DG – A me pare che il gran prelato straparli. D’altra parte, quando si parla di economia, fatta  qualche rara eccezione, i preti riescono solo a dire sciocchezze.
L – Ma un illustre economista gli dà ragione
DG – Immagino che sia uscito dalle file di Azione Cattolica, Comunione e Liberazione o giù di lì… E poi, guarda che  gli economisti non sono da meno dei preti nel dir sciocchezze. Magari hanno anche ricevuto il premio Nobel, come quel giovanottone dalla barba unta che pontifica dalle pagine del New York Times.
L – Ma voi come avreste fatto a risolvere il problema?

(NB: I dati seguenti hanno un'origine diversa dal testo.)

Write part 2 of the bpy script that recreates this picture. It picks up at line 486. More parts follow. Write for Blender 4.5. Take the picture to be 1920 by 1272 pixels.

DG – Semplicissimo: si vendono i cammelli al miglior prezzo. Si può poi dividere agevolmente il ricavato. Ma può anche darsi che, con un po’  di fortuna, si riesca a comperare un numero maggiore di cammelli allo stesso prezzo. Mettiamo che si possano comperare dodici cammelli. Si fa la divisione, e il cammello che avanza si dà in beneficenza. Qui davvero ci guadagnano tutti, anche il povero che riceve il cammello in soprannumero. Nella storiella araba il mercante finge di regalare un cammello, ma poi se lo riprende. E’ una beneficenza  truffaldina. Sarebbe stato più onesto se avesse detto: fate finta che siano 12, e dividete!
L – Non posso darvi torto: penso ai i prestiti che furono concessi alla Grecia, non per amore dei greci, ma per non mandare in bancarotta le banche tedesche, che di titoli greci ridotti a spazzatura avevano piena la pancia. L’ipocrisia è la stessa: facciamo finta di farvi la carità. Ma guarda un po’ che carità pelosa! Però è vero che le banche tedesche ci hanno  guadagnato, il mercante della storiella no.
DG – Ci ha guadagnato il rispetto dei preti.
L – Sapete che vi dico, padron mio? Che forse i preti, e gli economisti al loro seguito, non si sono accorti che l’età del baratto è finita, ed è stata inventata la moneta.
DG – Se ne sono accorti, ma dicono che il denaro è sterco del diavolo!